(begin)

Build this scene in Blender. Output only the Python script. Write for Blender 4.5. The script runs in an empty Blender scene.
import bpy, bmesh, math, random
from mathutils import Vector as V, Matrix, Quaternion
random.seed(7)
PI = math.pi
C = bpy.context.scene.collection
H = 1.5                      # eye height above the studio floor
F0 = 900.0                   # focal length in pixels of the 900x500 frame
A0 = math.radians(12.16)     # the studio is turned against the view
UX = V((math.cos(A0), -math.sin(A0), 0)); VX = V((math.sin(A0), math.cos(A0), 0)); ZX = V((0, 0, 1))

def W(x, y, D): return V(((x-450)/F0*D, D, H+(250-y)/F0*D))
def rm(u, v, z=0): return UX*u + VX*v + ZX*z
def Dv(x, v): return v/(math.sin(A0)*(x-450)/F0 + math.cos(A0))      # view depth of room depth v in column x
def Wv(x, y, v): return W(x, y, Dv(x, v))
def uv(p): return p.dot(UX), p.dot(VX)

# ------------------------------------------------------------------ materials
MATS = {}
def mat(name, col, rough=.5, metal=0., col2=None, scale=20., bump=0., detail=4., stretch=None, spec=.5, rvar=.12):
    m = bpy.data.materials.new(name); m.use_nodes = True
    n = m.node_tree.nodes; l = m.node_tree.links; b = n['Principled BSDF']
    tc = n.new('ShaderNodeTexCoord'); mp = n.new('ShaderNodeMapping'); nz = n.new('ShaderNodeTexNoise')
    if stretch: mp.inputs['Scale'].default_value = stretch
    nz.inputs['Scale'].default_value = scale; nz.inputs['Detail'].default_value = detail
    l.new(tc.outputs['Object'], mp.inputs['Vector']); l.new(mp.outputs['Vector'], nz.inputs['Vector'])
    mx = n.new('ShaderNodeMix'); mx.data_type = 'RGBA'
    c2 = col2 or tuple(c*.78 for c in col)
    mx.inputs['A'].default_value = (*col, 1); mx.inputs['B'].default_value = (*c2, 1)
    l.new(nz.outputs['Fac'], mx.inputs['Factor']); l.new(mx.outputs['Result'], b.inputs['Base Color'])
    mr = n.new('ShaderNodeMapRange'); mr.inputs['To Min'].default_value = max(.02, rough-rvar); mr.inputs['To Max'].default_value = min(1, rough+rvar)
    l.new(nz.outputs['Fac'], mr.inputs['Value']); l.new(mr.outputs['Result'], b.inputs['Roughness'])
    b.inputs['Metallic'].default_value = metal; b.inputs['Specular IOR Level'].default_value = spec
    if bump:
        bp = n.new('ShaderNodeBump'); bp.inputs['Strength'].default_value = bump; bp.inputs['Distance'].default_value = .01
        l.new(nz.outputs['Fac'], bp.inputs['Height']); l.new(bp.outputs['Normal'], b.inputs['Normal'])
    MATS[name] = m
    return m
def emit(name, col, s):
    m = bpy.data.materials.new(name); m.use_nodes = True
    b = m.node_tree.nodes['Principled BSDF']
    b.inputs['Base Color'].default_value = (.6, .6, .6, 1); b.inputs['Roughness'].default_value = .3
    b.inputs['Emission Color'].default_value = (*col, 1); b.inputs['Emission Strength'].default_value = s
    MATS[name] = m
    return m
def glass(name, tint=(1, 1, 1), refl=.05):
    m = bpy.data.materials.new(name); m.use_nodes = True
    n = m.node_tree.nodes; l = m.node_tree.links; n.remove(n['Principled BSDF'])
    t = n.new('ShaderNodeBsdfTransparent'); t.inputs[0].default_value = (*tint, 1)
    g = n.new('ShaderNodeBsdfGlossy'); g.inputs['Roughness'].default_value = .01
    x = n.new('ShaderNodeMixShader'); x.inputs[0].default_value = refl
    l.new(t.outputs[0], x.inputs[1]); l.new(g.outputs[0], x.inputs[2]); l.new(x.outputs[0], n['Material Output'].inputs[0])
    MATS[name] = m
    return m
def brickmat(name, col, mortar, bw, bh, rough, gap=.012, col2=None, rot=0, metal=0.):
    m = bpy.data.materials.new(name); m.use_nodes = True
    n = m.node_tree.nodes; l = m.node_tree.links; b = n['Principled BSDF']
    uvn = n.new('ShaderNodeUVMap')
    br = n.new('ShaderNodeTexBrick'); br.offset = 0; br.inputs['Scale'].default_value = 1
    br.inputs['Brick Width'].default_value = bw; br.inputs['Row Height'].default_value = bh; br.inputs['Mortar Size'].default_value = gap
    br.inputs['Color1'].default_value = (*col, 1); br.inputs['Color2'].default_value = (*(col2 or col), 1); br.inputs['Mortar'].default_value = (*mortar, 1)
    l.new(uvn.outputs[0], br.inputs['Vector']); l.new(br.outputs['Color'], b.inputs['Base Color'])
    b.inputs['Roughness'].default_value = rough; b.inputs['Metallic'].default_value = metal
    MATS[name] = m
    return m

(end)

• **EXERCISE BRIEF**:
Copy down the material exactly as written.

• **EXERCISE SOLUTION**:
Build this scene in Blender. Output only the Python script. Write for Blender 4.5. The script runs in an empty Blender scene.
import bpy, bmesh, math, random
from mathutils import Vector as V, Matrix, Quaternion
random.seed(7)
PI = math.pi
C = bpy.context.scene.collection
H = 1.5                      # eye height above the studio floor
F0 = 900.0                   # focal length in pixels of the 900x500 frame
A0 = math.radians(12.16)     # the studio is turned against the view
UX = V((math.cos(A0), -math.sin(A0), 0)); VX = V((math.sin(A0), math.cos(A0), 0)); ZX = V((0, 0, 1))

def W(x, y, D): return V(((x-450)/F0*D, D, H+(250-y)/F0*D))
def rm(u, v, z=0): return UX*u + VX*v + ZX*z
def Dv(x, v): return v/(math.sin(A0)*(x-450)/F0 + math.cos(A0))      # view depth of room depth v in column x
def Wv(x, y, v): return W(x, y, Dv(x, v))
def uv(p): return p.dot(UX), p.dot(VX)

# ------------------------------------------------------------------ materials
MATS = {}
def mat(name, col, rough=.5, metal=0., col2=None, scale=20., bump=0., detail=4., stretch=None, spec=.5, rvar=.12):
    m = bpy.data.materials.new(name); m.use_nodes = True
    n = m.node_tree.nodes; l = m.node_tree.links; b = n['Principled BSDF']
    tc = n.new('ShaderNodeTexCoord'); mp = n.new('ShaderNodeMapping'); nz = n.new('ShaderNodeTexNoise')
    if stretch: mp.inputs['Scale'].default_value = stretch
    nz.inputs['Scale'].default_value = scale; nz.inputs['Detail'].default_value = detail
    l.new(tc.outputs['Object'], mp.inputs['Vector']); l.new(mp.outputs['Vector'], nz.inputs['Vector'])
    mx = n.new('ShaderNodeMix'); mx.data_type = 'RGBA'
    c2 = col2 or tuple(c*.78 for c in col)
    mx.inputs['A'].default_value = (*col, 1); mx.inputs['B'].default_value = (*c2, 1)
    l.new(nz.outputs['Fac'], mx.inputs['Factor']); l.new(mx.outputs['Result'], b.inputs['Base Color'])
    mr = n.new('ShaderNodeMapRange'); mr.inputs['To Min'].default_value = max(.02, rough-rvar); mr.inputs['To Max'].default_value = min(1, rough+rvar)
    l.new(nz.outputs['Fac'], mr.inputs['Value']); l.new(mr.outputs['Result'], b.inputs['Roughness'])
    b.inputs['Metallic'].default_value = metal; b.inputs['Specular IOR Level'].default_value = spec
    if bump:
        bp = n.new('ShaderNodeBump'); bp.inputs['Strength'].default_value = bump; bp.inputs['Distance'].default_value = .01
        l.new(nz.outputs['Fac'], bp.inputs['Height']); l.new(bp.outputs['Normal'], b.inputs['Normal'])
    MATS[name] = m
    return m
def emit(name, col, s):
    m = bpy.data.materials.new(name); m.use_nodes = True
    b = m.node_tree.nodes['Principled BSDF']
    b.inputs['Base Color'].default_value = (.6, .6, .6, 1); b.inputs['Roughness'].default_value = .3
    b.inputs['Emission Color'].default_value = (*col, 1); b.inputs['Emission Strength'].default_value = s
    MATS[name] = m
    return m
def glass(name, tint=(1, 1, 1), refl=.05):
    m = bpy.data.materials.new(name); m.use_nodes = True
    n = m.node_tree.nodes; l = m.node_tree.links; n.remove(n['Principled BSDF'])
    t = n.new('ShaderNodeBsdfTransparent'); t.inputs[0].default_value = (*tint, 1)
    g = n.new('ShaderNodeBsdfGlossy'); g.inputs['Roughness'].default_value = .01
    x = n.new('ShaderNodeMixShader'); x.inputs[0].default_value = refl
    l.new(t.outputs[0], x.inputs[1]); l.new(g.outputs[0], x.inputs[2]); l.new(x.outputs[0], n['Material Output'].inputs[0])
    MATS[name] = m
    return m
def brickmat(name, col, mortar, bw, bh, rough, gap=.012, col2=None, rot=0, metal=0.):
    m = bpy.data.materials.new(name); m.use_nodes = True
    n = m.node_tree.nodes; l = m.node_tree.links; b = n['Principled BSDF']
    uvn = n.new('ShaderNodeUVMap')
    br = n.new('ShaderNodeTexBrick'); br.offset = 0; br.inputs['Scale'].default_value = 1
    br.inputs['Brick Width'].default_value = bw; br.inputs['Row Height'].default_value = bh; br.inputs['Mortar Size'].default_value = gap
    br.inputs['Color1'].default_value = (*col, 1); br.inputs['Color2'].default_value = (*(col2 or col), 1); br.inputs['Mortar'].default_value = (*mortar, 1)
    l.new(uvn.outputs[0], br.inputs['Vector']); l.new(br.outputs['Color'], b.inputs['Base Color'])
    b.inputs['Roughness'].default_value = rough; b.inputs['Metallic'].default_value = metal
    MATS[name] = m
    return m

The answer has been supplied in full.